# LISTING
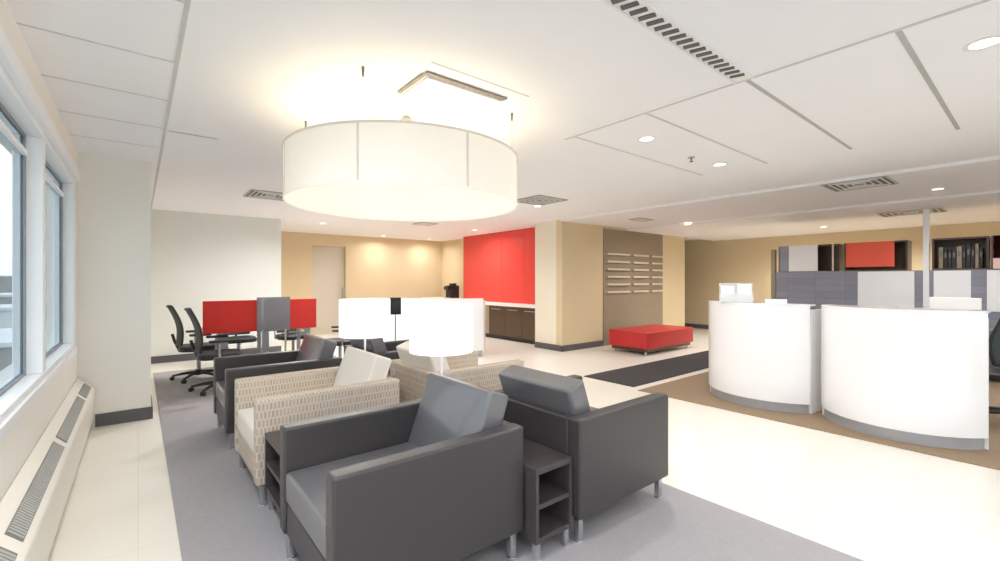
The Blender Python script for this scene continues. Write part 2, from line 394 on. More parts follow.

---

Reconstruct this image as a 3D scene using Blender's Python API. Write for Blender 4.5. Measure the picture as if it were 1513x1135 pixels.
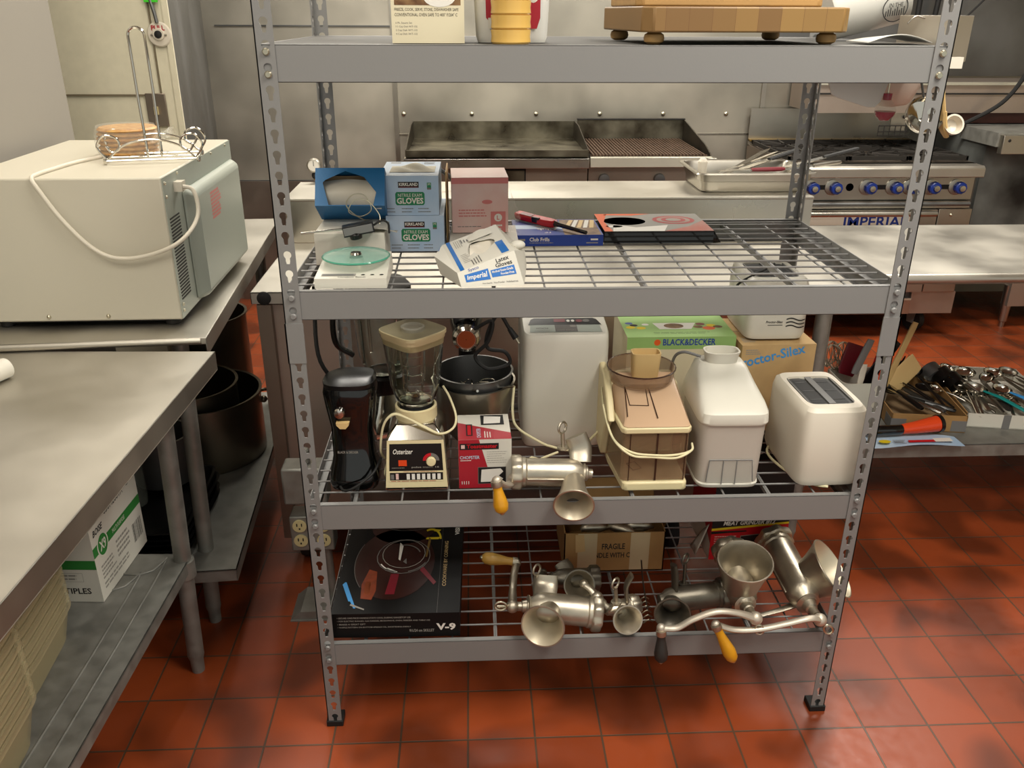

---

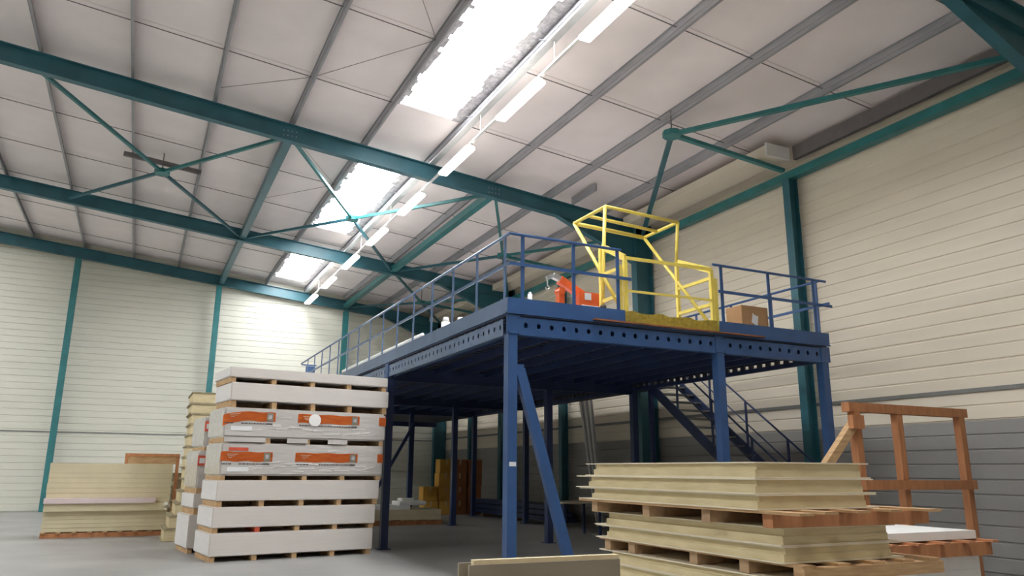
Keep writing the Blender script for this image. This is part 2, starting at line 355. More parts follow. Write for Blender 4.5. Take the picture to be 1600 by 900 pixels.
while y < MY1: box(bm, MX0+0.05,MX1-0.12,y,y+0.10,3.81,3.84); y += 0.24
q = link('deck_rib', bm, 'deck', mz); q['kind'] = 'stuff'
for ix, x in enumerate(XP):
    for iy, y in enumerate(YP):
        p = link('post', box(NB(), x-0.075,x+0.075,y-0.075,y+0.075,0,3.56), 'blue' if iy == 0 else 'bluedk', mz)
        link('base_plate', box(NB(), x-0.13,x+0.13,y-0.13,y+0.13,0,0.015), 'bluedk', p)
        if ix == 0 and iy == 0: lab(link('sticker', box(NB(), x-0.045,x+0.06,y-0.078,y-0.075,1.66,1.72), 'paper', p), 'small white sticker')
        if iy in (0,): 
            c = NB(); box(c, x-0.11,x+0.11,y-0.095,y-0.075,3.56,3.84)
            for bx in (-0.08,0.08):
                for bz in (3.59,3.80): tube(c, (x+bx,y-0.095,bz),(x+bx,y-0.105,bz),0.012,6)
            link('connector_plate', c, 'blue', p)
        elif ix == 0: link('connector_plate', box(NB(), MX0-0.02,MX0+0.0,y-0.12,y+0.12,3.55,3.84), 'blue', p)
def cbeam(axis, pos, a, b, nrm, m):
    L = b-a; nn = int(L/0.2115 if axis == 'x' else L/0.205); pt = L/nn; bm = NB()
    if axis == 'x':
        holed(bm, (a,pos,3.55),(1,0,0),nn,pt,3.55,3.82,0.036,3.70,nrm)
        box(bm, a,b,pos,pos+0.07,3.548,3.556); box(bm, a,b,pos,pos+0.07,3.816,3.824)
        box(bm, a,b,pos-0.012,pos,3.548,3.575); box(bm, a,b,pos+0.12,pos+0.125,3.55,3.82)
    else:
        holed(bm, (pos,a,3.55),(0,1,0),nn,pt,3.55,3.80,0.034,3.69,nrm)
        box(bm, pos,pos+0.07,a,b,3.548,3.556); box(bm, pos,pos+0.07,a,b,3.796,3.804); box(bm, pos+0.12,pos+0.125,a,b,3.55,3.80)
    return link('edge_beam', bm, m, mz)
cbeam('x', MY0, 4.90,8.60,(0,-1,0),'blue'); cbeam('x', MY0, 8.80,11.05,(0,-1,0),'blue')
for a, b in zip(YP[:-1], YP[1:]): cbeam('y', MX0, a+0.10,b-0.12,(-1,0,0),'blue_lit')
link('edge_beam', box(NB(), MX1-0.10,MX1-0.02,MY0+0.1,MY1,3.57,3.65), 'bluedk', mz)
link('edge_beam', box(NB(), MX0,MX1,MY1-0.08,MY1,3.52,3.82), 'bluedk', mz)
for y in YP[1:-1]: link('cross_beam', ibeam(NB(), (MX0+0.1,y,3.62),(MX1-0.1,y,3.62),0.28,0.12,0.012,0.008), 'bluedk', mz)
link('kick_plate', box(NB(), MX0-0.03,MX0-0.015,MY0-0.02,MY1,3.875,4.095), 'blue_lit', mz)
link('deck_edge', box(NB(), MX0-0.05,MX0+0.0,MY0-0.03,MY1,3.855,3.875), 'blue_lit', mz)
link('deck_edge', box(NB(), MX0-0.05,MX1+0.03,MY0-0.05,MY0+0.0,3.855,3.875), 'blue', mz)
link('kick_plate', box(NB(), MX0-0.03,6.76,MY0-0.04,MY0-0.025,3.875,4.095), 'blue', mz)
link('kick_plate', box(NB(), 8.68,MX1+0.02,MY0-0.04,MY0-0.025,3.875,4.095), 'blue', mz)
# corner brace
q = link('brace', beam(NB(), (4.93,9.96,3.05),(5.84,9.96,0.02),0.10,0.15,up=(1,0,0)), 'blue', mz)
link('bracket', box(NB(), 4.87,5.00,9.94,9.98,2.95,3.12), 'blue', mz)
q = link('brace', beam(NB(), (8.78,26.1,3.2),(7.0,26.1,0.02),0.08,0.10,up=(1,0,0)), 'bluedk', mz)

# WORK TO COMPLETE
Output the section opening with the line that has "else 'bluedk', mz)" and closing with the line that has "MX0,MX1,MY1-0.08,MY1,3.52,3.82), 'bluedk', mz)". Keep both end lines and leave out the rest.

# RESPONSE TO THIS EXERCISE
        p = link('post', box(NB(), x-0.075,x+0.075,y-0.075,y+0.075,0,3.56), 'blue' if iy == 0 else 'bluedk', mz)
        link('base_plate', box(NB(), x-0.13,x+0.13,y-0.13,y+0.13,0,0.015), 'bluedk', p)
        if ix == 0 and iy == 0: lab(link('sticker', box(NB(), x-0.045,x+0.06,y-0.078,y-0.075,1.66,1.72), 'paper', p), 'small white sticker')
        if iy in (0,): 
            c = NB(); box(c, x-0.11,x+0.11,y-0.095,y-0.075,3.56,3.84)
            for bx in (-0.08,0.08):
                for bz in (3.59,3.80): tube(c, (x+bx,y-0.095,bz),(x+bx,y-0.105,bz),0.012,6)
            link('connector_plate', c, 'blue', p)
        elif ix == 0: link('connector_plate', box(NB(), MX0-0.02,MX0+0.0,y-0.12,y+0.12,3.55,3.84), 'blue', p)
def cbeam(axis, pos, a, b, nrm, m):
    L = b-a; nn = int(L/0.2115 if axis == 'x' else L/0.205); pt = L/nn; bm = NB()
    if axis == 'x':
        holed(bm, (a,pos,3.55),(1,0,0),nn,pt,3.55,3.82,0.036,3.70,nrm)
        box(bm, a,b,pos,pos+0.07,3.548,3.556); box(bm, a,b,pos,pos+0.07,3.816,3.824)
        box(bm, a,b,pos-0.012,pos,3.548,3.575); box(bm, a,b,pos+0.12,pos+0.125,3.55,3.82)
    else:
        holed(bm, (pos,a,3.55),(0,1,0),nn,pt,3.55,3.80,0.034,3.69,nrm)
        box(bm, pos,pos+0.07,a,b,3.548,3.556); box(bm, pos,pos+0.07,a,b,3.796,3.804); box(bm, pos+0.12,pos+0.125,a,b,3.55,3.80)
    return link('edge_beam', bm, m, mz)
cbeam('x', MY0, 4.90,8.60,(0,-1,0),'blue'); cbeam('x', MY0, 8.80,11.05,(0,-1,0),'blue')
for a, b in zip(YP[:-1], YP[1:]): cbeam('y', MX0, a+0.10,b-0.12,(-1,0,0),'blue_lit')
link('edge_beam', box(NB(), MX1-0.10,MX1-0.02,MY0+0.1,MY1,3.57,3.65), 'bluedk', mz)
link('edge_beam', box(NB(), MX0,MX1,MY1-0.08,MY1,3.52,3.82), 'bluedk', mz)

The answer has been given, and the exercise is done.